Component Regulatory Strategy for Advanced Biphasic Sodium Layered Oxide Cathodes

P2/O3 biphasic sodium layered oxides that combine the advantages of two crystal structures are promising cathodes for Na-ion batteries. However, the compositional optimization and structural regulation of P2/O3 biphasic layered oxides were usually performed by using a “trial and error” mode that adjusts the components and synthetic temperature step by step, which limited the rapid development of P2/O3 biphasic layered oxides. Inspired by the rich compositional diversity and controllable electrochemical performance of sodium layered oxides, we proposed a rational strategy for designing the components of P2/O3 biphasic layered oxides with excellent properties. Specifically, we used the chemical formulas P2-type Na0.7Ni0.25Cu0.05Fe0.1Mn0.35Ti0.25O2 and O3-type Na0.94Ni0.29Cu0.1Fe0.16Mn0.3Ti0.15O2 as the two initial values.
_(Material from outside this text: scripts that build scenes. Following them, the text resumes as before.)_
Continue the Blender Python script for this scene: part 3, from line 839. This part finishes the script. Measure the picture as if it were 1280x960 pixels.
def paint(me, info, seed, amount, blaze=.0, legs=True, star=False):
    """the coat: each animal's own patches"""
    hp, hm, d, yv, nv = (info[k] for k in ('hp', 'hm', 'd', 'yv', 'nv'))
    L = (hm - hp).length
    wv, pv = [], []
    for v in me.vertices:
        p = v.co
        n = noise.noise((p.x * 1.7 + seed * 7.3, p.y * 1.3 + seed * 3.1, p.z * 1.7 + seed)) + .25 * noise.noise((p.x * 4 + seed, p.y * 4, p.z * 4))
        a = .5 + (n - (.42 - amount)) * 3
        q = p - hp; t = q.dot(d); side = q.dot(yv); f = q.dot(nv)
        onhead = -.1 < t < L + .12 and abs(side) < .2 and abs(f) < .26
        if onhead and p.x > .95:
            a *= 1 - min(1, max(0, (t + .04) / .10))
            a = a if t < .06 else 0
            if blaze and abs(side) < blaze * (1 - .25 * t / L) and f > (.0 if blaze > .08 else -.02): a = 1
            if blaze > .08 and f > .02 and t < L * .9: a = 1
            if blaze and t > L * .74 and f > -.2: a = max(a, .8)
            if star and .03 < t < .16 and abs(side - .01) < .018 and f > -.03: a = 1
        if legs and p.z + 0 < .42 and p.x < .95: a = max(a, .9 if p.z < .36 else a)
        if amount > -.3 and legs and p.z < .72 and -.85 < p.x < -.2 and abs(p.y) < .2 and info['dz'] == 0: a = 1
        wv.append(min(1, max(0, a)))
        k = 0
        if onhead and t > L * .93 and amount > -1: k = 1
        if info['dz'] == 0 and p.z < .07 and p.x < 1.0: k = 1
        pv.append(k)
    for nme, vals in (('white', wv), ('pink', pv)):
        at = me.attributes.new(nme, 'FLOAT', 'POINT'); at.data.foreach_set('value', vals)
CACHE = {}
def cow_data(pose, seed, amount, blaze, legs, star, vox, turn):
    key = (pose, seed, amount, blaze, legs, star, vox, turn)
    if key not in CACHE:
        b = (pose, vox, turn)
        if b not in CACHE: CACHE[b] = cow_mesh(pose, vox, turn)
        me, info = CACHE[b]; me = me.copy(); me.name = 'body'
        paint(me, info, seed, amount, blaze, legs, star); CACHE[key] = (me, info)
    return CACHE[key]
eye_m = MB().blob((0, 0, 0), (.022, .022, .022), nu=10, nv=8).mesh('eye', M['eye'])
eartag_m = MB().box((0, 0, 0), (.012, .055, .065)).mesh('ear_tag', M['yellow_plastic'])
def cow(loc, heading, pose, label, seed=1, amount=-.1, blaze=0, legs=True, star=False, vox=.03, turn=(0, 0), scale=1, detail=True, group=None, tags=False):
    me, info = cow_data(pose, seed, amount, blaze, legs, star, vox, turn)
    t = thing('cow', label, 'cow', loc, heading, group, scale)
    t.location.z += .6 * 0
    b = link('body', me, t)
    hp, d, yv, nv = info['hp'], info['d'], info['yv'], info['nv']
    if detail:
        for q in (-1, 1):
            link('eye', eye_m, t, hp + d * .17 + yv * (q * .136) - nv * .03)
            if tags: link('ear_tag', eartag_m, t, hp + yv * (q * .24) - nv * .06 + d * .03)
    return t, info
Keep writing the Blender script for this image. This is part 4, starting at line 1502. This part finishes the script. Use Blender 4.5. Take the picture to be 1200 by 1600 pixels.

Then, by combining two initial values with different mol ratios, we can obtain the components of biphasic layered oxides. As a result, all prepared P2/O3 biphasic layered oxides with different phase ratio showed excellent electrochemical performances including high specific capacity (more than 120 mAh/g), superior cycling stability (more than the capacity retention of 91% after 500 cycles), and excellent rate capability (about the capacity retention of 50% at 8C rate). Ex situ X-ray diffraction measurements indicated P2/O3 biphasic layered oxides showed a reversible phase evolution of P2/O3–P2/P3–P2/O3 upon Na deintercalation/intercalation. This work provided a feasible approach to designing high-performance biphasic layered oxide cathodes for Na-ion batteries.